Former President Nannerl Keohane tackled women’s status issues again in 2002 with her creation of a Steering Committee for the Women’s Initiative, a project that formed questions and methodologies and oversaw the gathering of data in order to gauge the status of women at Duke and devise policy recommendations to improve the experience for everyone who works or studies at Duke. Keohane noted in the Women’s Initiative report that trends outside the University sphere allowed Duke to incorporate women more effectively, especially because women had achieved “more than token representation” in almost all the professions.

“I think there’s a really ironic phenomenon at play in the Woman’s College,” said Colleen Scott, Director of the Baldwin Scholars Program. “Professional options in the ‘50s and ‘60s were quite limited but the research shows that they had tons of confidence and seemed to leave Duke and conquer the world. Now, women have the professional options but not the confidence that they had in the Woman’s College days.”

The report implies that this is because older alumni who graduated from the Woman’s College seemed to balance their professional and familial futures while more recent alumni had to choose, noting the necessity of a change of expectations. Senior Baldwin Scholars deal with these issues head-on in their seminar class, but Scott encourages them to pursue their desired career before forming imaginary hindrances in the shape of a partner or a family.

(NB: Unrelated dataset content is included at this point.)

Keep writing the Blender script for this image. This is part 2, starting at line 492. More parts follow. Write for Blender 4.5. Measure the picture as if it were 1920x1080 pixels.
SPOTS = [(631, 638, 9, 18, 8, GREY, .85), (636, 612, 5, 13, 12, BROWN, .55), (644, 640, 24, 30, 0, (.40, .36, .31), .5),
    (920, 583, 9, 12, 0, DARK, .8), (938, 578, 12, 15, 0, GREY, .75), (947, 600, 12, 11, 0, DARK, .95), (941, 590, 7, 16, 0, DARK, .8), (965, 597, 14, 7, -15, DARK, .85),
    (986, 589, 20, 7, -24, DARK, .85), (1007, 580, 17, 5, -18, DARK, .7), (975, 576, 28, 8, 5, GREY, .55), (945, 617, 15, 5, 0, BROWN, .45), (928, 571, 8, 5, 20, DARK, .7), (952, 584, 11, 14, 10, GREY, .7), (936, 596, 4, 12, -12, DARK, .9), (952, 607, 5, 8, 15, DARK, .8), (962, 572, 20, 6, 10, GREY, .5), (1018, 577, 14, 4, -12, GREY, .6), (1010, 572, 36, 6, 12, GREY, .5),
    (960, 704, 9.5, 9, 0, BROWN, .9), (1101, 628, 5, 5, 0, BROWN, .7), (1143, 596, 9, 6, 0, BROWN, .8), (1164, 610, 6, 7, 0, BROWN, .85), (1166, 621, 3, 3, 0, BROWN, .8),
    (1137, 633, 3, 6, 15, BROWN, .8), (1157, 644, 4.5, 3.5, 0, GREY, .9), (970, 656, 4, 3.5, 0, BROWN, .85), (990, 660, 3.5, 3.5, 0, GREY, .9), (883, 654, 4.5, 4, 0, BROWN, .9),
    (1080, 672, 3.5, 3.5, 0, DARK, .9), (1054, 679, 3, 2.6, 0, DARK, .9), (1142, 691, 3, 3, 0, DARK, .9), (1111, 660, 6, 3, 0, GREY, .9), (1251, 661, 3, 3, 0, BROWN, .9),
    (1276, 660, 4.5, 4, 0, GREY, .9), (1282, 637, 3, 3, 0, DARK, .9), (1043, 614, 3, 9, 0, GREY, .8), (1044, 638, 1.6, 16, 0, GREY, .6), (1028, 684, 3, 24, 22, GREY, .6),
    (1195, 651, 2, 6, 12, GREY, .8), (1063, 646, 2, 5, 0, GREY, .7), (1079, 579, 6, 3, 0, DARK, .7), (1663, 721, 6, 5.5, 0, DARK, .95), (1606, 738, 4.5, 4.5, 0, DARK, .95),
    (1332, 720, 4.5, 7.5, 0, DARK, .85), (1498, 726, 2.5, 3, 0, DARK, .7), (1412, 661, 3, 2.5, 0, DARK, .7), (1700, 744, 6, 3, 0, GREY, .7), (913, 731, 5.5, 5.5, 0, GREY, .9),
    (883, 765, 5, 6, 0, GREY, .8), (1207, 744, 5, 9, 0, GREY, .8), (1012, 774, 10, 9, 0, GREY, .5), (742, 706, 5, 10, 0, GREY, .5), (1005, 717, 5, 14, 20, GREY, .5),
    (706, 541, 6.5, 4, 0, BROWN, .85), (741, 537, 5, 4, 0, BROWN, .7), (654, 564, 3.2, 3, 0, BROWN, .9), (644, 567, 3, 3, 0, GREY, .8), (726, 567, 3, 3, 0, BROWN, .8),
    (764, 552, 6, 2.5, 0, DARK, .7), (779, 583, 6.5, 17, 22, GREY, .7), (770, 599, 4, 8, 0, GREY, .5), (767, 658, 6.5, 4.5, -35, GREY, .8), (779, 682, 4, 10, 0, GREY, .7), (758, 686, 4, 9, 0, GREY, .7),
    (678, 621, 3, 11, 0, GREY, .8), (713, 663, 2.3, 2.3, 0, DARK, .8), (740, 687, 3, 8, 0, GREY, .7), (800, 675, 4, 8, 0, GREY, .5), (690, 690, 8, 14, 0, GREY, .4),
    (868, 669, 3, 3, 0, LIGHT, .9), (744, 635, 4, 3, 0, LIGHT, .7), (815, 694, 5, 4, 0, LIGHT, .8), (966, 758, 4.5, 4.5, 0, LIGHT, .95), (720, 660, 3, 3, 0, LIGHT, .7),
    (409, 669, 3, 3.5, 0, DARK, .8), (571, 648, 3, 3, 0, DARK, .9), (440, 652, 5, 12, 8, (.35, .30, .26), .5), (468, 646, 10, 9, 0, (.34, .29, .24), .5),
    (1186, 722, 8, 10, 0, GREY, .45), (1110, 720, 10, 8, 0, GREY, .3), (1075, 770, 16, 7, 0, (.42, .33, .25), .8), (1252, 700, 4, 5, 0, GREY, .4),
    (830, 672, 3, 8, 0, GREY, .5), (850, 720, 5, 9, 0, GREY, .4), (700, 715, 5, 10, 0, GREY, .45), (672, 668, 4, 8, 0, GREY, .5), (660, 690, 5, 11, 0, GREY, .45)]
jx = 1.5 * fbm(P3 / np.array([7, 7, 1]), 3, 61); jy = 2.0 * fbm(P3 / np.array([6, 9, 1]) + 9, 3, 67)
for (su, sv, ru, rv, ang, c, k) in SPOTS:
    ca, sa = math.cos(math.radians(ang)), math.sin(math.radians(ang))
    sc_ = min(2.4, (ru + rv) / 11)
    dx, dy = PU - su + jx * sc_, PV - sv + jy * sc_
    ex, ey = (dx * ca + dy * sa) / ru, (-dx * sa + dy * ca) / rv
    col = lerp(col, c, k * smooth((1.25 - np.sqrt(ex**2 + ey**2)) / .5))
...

Keohane shared a similar view in the report:

“Gender would not be irrelevant in such a world, nor sexual excitement and romance. But gender and sex would not spill over into all areas of life and make it impossible for men and women to live, work and study together as equals, and for women to flourish as human beings.”

Room for progress is evident today. In the classroom, many women feel hesitant to speak up out of fear that others will find them unintelligent. In science, technology, engineering and math classes, many women feel their voices are ignored and that they have to prove themselves.

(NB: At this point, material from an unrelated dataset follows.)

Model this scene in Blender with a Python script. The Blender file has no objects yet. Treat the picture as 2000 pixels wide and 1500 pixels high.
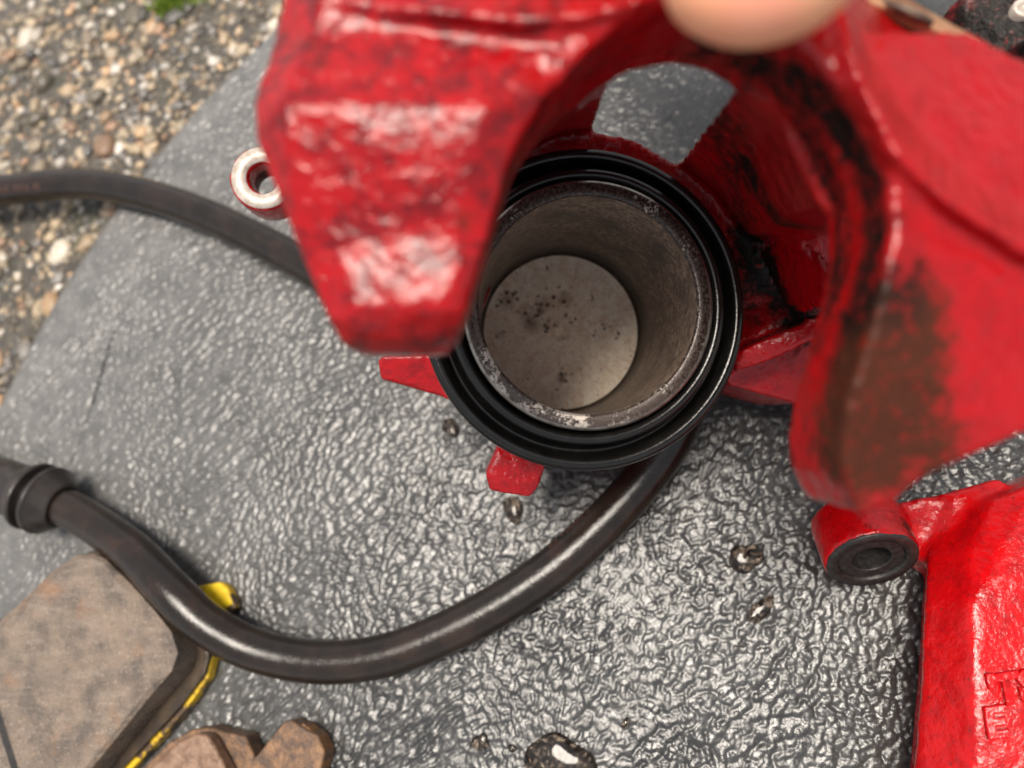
import bpy, bmesh, math, random
import numpy as np
from mathutils import Vector, Matrix

random.seed(4); rng = np.random.default_rng(11)
S = bpy.context.scene
COL = S.collection

# ------------------------------------------------------------------ camera
F = 1400.0                       # focal length in photograph pixels (2000 wide)
H = 212.0                        # lens height above the board, millimetres
nd = np.array([.2308, .3007, 1.0]); nd /= np.linalg.norm(nd)     # "down" seen from the lens
UPc = -nd
Xc = np.array([1., 0, 0]); Xc = Xc - Xc.dot(nd)*nd; Xc /= np.linalg.norm(Xc)
Yc = np.cross(UPc, Xc)
RW = np.array([Xc, Yc, UPc])     # lens frame -> world frame (rows)
def W(v):                        # lens-frame mm -> world mm
    return np.asarray(v, float) @ RW.T + np.array([0, 0, H])
def C(px, py, z): return np.array([(px-1000)/F*z, (py-750)/F*z, z])
def P(px, py, z): return W(C(px, py, z))
def G(px, py, h=0.0):            # the point at height h above the board that lies on a line of sight
    r = np.array([(px-1000)/F, (py-750)/F, 1.0])
    return W(r*((H-h)/r.dot(nd)))
AX = np.array([-.0386, .0357, 1.0]); AX /= np.linalg.norm(AX)     # bore axis of the held caliper
AXW = AX @ RW.T

cam = bpy.data.cameras.new('camera'); camo = bpy.data.objects.new('camera', cam); COL.objects.link(camo)
ex, ey, ez = (np.array(v, float) @ RW.T for v in ((1,0,0),(0,1,0),(0,0,1)))
camo.matrix_world = Matrix(((ex[0], -ey[0], -ez[0], 0), (ex[1], -ey[1], -ez[1], 0), (ex[2], -ey[2], -ez[2], H*.001), (0,0,0,1)))
cam.sensor_width = 36; cam.lens = F/2000*36
cam.clip_start = .004; cam.clip_end = 60
cam.dof.use_dof = True; cam.dof.focus_distance = .163; cam.dof.aperture_fstop = 8.6
S.camera = camo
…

“I found that with some girls, especially the quieter girls, their voices would be squeezed out of the conversation,” freshman Giles resident Hannah Wang said. “It’s more damning for a girl to be quiet than a guy because there’s an automatic assumption that a guy might have something to say but would be holding back, or would appear thoughtful or brooding.”

Sexual violence, eating disorders, gender discrimination, socially degrading jokes, the notion that women must exhibit effortless perfection to obtain status and double standards perpetuate inequality on campus and at universities nationwide.

However, some students have acknowledged and devised methods to improve women’s status at Duke. According to Scott, the only recommendation of the Women’s Initiative Report that still holds today is the Baldwin Scholars Program, a program adapted from one at the University of Richmond that provides a class of 18 women each year with two required courses, a residential experience that mimics the Woman’s College experience, and a summer internship. Named for Woman’s College Dean Alice M. Baldwin, the program also funds speaker events and a fall break trip hosted by the Women’s Center, in addition to promoting campus-wide activism.

Similarly, although Duke Student Government has had consecutive three female presidents, leadership in organizations campus-wide varies and contributes to women’s lack of confidence.

“There are barriers to female leadership; it’s hard in college to identify them because people think, ‘Oh, we’ve had three female presidents in a row so there’s no issue with gender at Duke,’ but the executive board and senate are dominated by males,” said junior Lavanya Sunder, president of DSG. “Never, ever turn down a leadership opportunity if you think you can handle it because we have to go after as many as possible if we want to increase leadership representation on campus.”